OBJECTIVE. Look through the data below and return each line where "Write" appears.

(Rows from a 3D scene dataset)
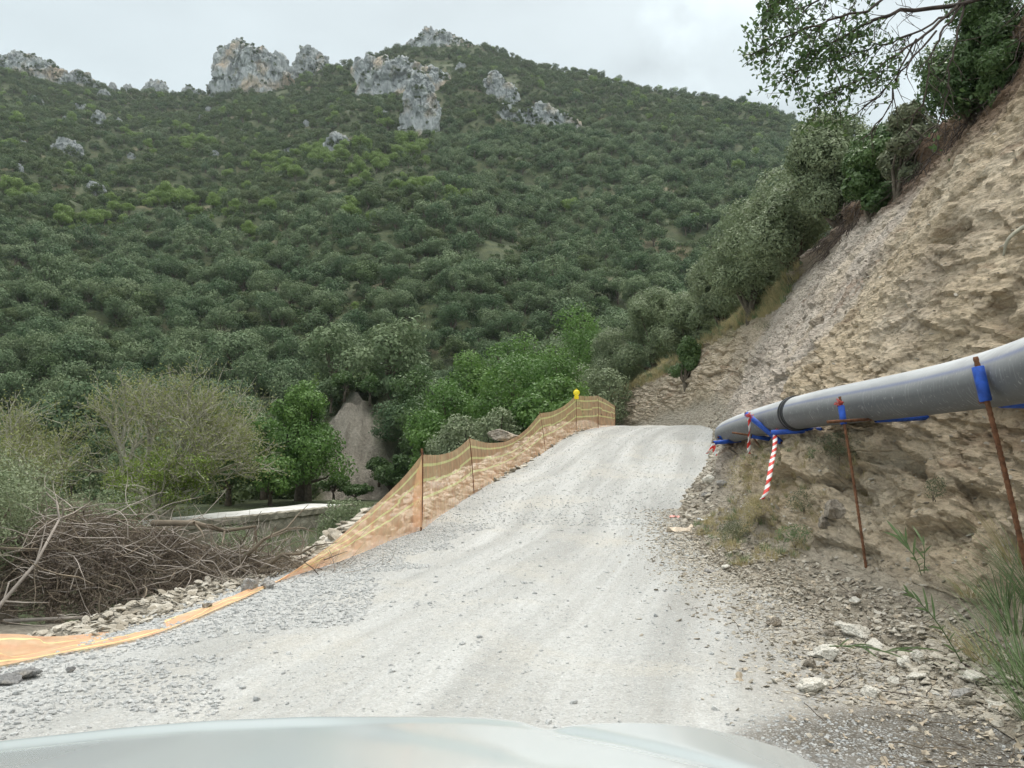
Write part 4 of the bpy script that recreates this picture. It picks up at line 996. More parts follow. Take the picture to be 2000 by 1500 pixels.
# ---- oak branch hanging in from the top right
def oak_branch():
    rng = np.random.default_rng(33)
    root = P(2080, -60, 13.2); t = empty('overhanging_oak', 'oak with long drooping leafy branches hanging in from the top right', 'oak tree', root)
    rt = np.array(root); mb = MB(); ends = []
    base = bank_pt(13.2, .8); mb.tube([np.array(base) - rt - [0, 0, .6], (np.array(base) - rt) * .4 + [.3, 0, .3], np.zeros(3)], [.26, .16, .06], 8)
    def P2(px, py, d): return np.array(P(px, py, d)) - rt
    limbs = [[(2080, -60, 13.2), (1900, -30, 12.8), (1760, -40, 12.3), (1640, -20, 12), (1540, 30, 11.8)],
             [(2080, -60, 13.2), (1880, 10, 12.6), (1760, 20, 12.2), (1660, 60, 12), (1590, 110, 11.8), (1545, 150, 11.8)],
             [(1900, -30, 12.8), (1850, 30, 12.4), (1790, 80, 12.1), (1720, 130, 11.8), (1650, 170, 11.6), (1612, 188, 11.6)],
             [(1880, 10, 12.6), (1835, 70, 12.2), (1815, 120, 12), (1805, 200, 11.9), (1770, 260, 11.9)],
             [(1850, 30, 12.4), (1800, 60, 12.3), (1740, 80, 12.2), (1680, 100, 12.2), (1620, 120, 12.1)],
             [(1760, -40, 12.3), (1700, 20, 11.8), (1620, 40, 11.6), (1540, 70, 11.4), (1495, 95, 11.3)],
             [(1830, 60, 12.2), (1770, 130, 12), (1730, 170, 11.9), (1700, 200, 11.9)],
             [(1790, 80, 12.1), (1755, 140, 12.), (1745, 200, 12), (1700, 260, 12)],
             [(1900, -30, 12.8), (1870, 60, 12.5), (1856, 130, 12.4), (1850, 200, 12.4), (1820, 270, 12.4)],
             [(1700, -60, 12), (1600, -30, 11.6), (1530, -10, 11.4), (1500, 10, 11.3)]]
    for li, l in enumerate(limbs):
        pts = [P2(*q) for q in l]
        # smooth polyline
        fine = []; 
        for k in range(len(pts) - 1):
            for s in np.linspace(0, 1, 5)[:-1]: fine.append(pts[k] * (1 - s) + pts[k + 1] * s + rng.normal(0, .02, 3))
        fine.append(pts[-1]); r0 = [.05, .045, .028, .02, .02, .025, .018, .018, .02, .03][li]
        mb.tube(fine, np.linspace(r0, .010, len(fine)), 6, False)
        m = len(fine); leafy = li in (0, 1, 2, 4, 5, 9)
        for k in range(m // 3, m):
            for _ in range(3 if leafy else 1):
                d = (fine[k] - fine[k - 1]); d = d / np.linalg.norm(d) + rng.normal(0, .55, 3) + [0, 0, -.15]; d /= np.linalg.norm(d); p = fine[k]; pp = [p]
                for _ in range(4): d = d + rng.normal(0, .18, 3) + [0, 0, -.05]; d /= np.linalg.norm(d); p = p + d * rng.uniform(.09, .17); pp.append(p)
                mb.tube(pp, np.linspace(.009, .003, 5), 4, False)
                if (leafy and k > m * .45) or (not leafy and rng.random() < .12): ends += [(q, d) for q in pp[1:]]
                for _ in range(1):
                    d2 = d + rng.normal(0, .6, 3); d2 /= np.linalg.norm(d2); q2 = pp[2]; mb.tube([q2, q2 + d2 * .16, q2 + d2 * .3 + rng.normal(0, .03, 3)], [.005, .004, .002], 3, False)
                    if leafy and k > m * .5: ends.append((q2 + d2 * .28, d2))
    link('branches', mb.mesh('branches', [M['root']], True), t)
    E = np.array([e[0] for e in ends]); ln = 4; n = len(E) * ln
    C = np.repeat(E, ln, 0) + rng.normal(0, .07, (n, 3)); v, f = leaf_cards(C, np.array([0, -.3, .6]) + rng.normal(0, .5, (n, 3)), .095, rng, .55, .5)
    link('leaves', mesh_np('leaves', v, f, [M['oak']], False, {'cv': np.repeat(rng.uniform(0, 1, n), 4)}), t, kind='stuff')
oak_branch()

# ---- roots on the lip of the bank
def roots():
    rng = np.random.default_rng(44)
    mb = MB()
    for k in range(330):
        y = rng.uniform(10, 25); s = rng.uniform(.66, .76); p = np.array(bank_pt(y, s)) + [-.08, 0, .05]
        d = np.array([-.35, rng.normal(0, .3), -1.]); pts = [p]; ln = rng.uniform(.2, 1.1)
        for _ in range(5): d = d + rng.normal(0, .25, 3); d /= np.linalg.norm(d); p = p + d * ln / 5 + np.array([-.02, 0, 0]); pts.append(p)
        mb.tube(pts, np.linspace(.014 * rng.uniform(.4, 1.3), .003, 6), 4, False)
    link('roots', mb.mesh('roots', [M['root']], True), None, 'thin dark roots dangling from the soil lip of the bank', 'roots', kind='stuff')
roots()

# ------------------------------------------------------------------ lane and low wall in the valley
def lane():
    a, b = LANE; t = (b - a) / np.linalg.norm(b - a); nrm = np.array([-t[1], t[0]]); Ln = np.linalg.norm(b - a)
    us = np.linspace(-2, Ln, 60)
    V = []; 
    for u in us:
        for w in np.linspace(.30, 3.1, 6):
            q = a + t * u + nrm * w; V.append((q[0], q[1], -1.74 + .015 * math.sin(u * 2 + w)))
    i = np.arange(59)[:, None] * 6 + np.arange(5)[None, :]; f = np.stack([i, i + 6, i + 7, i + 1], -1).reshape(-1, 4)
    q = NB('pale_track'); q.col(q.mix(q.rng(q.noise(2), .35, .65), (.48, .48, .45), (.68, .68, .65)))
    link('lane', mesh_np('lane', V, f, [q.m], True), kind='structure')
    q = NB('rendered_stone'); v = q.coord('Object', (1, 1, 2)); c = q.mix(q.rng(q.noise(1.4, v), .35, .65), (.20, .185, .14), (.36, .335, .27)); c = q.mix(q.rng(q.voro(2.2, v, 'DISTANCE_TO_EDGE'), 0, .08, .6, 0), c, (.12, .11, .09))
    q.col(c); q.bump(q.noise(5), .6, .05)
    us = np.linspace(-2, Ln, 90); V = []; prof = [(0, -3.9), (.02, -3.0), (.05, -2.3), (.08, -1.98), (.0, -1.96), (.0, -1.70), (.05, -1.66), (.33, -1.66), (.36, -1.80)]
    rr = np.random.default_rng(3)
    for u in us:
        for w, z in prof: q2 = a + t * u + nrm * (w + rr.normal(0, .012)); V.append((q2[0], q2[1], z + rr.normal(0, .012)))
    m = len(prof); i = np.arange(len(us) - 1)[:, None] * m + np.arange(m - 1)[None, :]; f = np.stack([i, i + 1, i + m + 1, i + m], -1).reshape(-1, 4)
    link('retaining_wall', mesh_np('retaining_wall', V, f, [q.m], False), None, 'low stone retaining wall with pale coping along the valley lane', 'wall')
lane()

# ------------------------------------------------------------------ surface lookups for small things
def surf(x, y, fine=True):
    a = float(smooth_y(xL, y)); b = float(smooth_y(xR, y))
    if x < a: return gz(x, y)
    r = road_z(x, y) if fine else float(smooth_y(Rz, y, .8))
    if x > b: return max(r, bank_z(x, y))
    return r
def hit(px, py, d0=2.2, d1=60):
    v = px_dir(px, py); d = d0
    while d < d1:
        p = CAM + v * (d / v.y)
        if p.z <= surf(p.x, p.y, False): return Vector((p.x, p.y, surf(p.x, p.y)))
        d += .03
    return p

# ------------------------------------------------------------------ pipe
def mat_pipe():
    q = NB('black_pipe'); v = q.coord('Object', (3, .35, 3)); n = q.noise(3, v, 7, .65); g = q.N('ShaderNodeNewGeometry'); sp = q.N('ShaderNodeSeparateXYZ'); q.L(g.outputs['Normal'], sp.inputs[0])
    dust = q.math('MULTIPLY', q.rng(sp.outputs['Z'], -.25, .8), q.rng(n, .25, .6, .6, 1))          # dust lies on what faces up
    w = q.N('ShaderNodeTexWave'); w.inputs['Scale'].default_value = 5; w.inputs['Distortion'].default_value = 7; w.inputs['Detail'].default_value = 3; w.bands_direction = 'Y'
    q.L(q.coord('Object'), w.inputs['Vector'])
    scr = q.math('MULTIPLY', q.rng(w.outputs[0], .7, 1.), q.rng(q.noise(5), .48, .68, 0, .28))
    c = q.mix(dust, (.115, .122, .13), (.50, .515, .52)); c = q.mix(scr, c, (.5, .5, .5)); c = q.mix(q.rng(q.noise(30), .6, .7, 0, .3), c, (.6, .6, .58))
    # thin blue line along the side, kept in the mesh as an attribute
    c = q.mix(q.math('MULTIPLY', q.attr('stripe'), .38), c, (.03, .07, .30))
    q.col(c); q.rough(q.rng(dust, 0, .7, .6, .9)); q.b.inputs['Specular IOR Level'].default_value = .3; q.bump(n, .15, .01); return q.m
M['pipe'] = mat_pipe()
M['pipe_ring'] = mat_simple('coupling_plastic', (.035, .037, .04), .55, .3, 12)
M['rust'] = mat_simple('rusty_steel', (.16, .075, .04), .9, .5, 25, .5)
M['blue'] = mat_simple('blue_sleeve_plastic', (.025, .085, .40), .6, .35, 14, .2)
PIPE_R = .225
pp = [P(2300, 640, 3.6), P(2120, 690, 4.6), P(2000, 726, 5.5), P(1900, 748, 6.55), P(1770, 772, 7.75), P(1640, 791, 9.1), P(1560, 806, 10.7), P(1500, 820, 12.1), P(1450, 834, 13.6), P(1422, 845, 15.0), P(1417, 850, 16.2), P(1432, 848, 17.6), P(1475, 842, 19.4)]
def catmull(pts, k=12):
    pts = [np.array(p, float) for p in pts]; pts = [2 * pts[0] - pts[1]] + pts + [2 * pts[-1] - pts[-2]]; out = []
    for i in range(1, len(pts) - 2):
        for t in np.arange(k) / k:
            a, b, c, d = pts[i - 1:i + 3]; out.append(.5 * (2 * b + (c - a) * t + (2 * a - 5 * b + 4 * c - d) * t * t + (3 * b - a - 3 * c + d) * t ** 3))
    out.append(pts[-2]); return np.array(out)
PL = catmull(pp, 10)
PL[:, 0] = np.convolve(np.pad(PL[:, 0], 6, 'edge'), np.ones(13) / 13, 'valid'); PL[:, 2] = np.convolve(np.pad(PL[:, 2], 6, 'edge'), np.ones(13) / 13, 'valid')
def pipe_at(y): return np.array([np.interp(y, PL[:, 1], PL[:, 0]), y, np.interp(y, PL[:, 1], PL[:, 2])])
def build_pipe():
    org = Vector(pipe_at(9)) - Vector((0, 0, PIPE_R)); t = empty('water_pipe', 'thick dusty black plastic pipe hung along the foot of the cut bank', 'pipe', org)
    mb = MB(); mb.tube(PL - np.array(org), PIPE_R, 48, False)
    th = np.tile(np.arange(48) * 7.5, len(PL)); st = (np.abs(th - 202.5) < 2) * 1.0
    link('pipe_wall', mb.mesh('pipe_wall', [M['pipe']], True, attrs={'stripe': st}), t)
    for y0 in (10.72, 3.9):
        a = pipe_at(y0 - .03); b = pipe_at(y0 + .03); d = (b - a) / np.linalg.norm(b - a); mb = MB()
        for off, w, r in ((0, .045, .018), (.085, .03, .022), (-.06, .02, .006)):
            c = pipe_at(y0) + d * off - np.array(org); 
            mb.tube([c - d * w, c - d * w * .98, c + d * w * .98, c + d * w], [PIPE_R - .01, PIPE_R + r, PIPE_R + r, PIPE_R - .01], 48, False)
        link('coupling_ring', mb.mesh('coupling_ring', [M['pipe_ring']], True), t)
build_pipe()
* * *
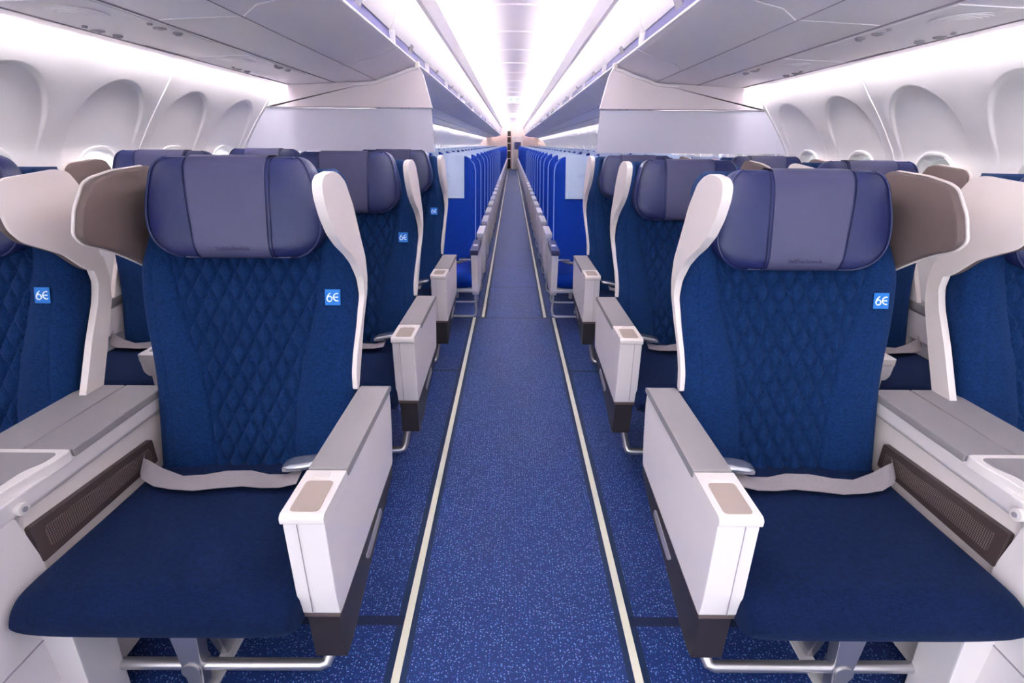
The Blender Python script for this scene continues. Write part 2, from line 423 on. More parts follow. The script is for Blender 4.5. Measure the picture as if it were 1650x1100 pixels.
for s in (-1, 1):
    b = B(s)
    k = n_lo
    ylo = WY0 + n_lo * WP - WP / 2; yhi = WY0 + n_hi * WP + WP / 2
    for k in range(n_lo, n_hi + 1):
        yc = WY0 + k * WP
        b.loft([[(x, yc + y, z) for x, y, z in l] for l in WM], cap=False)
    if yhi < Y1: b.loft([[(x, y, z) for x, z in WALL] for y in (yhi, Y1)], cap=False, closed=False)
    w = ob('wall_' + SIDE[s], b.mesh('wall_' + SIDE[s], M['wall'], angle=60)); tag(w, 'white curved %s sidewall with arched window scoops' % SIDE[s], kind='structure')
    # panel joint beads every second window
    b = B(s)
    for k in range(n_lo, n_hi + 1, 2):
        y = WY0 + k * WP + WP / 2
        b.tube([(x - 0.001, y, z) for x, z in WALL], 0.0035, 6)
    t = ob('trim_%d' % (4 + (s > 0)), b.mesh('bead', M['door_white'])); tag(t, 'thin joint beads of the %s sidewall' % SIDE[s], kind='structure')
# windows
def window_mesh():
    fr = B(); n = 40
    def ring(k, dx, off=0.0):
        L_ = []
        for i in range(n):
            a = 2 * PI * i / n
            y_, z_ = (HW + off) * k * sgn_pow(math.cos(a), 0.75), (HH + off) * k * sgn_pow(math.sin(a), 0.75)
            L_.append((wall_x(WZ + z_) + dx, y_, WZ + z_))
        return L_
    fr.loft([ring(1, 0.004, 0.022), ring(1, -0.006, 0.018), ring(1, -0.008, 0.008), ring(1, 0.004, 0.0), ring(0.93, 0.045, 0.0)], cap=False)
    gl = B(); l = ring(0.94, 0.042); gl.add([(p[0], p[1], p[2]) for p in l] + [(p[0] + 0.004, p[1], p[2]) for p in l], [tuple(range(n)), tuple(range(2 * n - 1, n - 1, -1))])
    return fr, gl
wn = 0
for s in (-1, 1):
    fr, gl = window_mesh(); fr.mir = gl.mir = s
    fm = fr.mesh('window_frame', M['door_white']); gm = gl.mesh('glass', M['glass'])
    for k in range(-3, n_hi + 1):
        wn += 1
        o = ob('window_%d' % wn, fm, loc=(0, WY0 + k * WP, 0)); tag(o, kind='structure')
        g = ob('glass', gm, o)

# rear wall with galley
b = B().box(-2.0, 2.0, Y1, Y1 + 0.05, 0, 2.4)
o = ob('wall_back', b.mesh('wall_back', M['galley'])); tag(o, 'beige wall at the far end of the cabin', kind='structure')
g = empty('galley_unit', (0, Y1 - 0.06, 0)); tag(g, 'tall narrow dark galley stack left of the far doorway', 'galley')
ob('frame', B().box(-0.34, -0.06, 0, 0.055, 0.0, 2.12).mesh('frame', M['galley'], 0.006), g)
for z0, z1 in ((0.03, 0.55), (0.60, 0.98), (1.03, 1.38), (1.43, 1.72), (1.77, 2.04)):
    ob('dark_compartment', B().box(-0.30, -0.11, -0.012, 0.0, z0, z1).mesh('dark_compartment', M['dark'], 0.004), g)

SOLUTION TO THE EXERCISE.
Write part 4 of the bpy script that recreates this picture. It picks up at line 996. More parts follow. Take the picture to be 2000 by 1500 pixels.
The Blender Python script for this scene continues. Write part 2, from line 423 on. More parts follow. The script is for Blender 4.5. Measure the picture as if it were 1650x1100 pixels.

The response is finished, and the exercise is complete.